### Task description
How many lines of the records below contain the word "part"? Answer with the number alone.

===== Listed entries

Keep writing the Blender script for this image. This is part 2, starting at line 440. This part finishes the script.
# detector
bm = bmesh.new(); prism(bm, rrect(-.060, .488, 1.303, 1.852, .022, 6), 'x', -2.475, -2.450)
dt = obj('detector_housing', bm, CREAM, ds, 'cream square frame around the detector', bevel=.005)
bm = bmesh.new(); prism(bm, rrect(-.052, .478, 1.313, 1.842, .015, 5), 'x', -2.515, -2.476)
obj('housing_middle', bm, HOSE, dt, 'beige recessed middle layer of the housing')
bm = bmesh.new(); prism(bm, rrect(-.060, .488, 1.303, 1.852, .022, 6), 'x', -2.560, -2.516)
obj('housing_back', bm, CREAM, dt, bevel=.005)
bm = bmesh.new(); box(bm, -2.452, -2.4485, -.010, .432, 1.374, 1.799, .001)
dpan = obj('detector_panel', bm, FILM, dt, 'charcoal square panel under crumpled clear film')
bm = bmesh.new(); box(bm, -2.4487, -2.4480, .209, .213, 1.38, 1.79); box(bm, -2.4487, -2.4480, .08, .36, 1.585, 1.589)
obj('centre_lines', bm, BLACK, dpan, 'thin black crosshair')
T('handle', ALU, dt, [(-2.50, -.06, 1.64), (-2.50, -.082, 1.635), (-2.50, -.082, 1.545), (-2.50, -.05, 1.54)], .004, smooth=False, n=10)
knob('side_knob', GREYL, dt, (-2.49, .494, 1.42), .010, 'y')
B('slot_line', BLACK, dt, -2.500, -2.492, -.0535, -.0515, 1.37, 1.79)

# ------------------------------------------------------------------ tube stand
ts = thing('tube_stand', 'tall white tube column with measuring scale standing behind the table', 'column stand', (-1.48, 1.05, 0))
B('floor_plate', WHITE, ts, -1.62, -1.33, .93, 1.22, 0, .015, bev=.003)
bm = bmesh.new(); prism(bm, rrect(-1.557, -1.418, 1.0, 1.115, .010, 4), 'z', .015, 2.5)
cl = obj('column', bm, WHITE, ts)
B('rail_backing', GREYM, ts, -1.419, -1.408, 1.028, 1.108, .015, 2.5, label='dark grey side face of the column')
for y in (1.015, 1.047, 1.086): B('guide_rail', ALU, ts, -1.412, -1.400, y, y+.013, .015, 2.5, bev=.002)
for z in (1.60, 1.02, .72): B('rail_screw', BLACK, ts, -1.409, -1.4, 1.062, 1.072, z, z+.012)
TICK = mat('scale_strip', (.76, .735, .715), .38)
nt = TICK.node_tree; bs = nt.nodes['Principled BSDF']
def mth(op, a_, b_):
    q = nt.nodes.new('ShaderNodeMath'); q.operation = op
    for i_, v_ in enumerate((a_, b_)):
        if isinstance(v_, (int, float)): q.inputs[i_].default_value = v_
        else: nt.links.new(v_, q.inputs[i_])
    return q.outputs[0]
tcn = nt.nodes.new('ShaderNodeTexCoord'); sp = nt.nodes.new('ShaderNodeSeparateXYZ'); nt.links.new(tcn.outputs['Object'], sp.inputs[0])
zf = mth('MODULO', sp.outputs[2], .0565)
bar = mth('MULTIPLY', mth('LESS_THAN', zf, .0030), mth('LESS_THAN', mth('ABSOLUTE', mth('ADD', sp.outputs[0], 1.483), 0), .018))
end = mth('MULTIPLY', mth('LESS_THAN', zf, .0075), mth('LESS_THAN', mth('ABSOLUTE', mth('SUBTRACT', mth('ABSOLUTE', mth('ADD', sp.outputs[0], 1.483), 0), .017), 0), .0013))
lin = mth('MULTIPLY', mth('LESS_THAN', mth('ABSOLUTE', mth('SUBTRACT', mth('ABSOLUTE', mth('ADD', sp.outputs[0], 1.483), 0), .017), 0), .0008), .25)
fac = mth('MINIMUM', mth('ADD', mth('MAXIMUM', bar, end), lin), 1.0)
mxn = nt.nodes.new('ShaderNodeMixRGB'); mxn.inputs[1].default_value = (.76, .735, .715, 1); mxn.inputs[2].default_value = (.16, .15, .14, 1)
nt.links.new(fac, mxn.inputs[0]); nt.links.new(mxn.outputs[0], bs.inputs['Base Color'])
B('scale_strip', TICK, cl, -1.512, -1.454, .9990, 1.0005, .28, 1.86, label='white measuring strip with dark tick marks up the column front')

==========
===== Listed entries

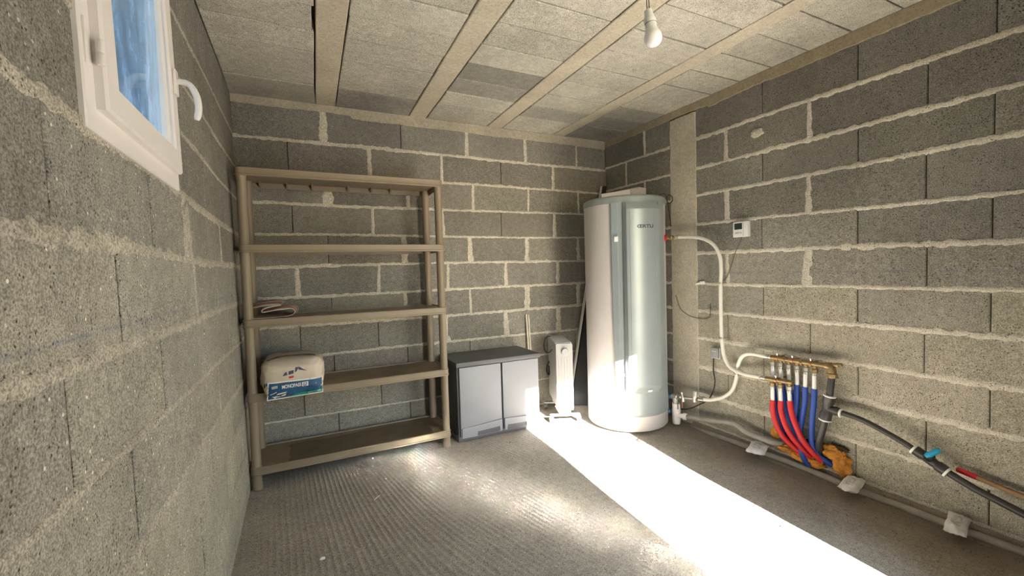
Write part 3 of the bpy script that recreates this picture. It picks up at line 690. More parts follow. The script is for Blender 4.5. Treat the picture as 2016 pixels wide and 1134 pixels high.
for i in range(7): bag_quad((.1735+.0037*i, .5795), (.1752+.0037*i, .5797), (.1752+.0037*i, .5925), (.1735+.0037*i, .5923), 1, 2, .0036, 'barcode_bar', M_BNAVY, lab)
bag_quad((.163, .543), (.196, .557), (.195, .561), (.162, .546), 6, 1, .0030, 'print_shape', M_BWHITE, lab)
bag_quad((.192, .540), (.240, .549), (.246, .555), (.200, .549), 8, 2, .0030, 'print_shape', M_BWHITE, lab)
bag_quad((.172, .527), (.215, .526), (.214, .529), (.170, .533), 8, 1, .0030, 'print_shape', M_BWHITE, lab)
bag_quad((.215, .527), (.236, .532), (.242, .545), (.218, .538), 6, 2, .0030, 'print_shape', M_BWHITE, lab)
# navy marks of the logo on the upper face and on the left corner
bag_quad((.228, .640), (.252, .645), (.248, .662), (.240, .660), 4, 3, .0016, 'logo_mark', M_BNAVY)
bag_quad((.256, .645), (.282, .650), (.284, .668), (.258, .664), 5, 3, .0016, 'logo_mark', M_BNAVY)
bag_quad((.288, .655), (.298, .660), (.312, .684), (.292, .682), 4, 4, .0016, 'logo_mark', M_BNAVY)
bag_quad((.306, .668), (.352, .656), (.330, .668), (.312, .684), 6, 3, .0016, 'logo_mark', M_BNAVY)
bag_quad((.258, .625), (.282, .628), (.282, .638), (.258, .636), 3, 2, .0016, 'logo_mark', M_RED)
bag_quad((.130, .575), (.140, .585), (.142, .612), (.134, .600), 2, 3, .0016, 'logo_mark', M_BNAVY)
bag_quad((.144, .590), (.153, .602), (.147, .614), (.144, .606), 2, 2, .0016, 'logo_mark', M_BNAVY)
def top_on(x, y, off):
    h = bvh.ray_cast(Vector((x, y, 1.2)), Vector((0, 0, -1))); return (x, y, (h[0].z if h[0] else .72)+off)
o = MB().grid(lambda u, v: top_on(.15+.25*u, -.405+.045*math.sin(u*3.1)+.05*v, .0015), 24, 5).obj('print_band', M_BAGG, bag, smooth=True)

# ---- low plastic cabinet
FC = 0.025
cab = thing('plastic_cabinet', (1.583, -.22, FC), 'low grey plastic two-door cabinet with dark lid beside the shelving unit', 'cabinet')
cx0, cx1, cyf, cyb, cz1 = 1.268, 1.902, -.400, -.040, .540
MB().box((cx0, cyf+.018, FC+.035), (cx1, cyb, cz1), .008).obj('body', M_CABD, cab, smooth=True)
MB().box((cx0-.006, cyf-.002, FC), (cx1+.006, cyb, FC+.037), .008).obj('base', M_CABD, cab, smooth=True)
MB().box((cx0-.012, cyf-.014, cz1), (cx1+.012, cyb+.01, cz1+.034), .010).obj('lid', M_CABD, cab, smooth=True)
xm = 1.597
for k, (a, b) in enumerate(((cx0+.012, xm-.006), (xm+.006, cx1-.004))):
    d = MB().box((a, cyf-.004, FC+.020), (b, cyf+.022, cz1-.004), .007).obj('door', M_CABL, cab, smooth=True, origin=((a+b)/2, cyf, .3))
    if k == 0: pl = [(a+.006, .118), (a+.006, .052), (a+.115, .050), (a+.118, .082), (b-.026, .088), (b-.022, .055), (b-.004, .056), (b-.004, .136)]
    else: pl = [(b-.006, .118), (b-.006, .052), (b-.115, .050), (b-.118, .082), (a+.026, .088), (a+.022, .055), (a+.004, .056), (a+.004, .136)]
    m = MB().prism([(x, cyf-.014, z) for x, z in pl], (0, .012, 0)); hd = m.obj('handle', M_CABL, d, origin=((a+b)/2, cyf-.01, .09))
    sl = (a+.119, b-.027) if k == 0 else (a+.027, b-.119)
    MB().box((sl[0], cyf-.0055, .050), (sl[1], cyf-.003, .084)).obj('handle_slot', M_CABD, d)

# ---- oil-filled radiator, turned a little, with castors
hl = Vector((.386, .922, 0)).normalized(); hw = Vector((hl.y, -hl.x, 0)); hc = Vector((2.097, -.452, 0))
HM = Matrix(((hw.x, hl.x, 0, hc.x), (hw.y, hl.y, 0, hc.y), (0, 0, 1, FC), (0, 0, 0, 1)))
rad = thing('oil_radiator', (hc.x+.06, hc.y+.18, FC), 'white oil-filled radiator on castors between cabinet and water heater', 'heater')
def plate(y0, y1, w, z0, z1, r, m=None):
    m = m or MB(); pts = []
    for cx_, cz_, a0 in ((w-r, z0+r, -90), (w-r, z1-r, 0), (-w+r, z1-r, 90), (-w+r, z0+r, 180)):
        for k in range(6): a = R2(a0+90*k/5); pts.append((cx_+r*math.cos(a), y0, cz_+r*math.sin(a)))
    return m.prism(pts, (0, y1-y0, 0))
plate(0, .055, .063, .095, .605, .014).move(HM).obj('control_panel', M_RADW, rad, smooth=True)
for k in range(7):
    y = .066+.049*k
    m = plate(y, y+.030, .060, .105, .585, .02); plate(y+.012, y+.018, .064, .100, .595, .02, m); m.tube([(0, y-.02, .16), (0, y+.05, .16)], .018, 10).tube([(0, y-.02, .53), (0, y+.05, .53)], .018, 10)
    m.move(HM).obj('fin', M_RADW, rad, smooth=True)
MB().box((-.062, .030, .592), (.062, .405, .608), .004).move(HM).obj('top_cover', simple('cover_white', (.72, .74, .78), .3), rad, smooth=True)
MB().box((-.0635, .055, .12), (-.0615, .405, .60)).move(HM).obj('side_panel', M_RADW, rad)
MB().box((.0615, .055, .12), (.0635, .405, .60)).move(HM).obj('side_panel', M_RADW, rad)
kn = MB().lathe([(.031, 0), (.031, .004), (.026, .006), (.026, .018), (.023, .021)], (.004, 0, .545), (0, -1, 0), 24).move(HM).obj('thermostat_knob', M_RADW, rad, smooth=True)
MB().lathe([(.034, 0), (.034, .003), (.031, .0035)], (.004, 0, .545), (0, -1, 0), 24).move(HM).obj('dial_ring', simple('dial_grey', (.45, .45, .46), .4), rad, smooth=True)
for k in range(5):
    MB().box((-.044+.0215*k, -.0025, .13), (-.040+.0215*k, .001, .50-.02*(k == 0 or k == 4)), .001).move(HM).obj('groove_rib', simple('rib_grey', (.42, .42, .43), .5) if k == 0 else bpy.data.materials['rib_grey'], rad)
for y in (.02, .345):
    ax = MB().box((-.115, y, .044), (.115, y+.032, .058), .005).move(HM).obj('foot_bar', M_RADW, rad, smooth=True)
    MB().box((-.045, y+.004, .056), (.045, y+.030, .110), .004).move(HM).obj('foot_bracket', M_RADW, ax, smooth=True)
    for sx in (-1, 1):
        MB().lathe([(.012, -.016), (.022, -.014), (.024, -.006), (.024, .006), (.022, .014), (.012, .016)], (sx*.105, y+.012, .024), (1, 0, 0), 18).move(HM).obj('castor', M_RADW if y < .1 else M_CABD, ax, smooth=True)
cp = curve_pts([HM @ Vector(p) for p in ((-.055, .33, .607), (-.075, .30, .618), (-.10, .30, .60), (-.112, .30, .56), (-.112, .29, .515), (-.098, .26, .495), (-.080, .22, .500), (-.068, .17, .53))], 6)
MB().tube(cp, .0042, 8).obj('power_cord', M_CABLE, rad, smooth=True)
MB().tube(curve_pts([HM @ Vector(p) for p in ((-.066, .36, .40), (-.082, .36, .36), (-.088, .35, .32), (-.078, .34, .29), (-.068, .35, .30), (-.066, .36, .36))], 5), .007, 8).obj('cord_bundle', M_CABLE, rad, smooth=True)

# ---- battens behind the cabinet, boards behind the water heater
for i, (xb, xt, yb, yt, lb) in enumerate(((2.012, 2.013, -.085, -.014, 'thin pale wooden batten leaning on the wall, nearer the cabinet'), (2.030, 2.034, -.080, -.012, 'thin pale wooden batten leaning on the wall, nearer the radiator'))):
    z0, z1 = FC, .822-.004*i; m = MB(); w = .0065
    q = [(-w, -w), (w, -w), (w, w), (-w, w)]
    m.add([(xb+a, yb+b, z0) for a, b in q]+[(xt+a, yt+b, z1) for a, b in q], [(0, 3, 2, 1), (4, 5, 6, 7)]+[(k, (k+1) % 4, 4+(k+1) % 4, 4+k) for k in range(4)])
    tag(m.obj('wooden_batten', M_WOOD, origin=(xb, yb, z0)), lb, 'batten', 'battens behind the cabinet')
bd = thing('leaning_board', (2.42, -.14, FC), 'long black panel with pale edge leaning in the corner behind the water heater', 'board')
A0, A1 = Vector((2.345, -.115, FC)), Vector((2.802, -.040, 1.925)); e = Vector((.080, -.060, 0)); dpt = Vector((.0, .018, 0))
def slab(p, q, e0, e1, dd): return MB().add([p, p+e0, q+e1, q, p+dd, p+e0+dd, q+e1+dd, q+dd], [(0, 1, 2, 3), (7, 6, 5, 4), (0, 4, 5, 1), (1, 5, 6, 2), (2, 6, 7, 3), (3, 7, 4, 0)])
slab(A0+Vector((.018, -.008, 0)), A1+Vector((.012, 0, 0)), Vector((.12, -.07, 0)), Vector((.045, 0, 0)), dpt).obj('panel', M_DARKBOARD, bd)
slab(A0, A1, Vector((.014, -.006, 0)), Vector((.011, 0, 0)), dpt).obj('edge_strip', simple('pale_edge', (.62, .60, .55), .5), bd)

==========

### Expected answer
2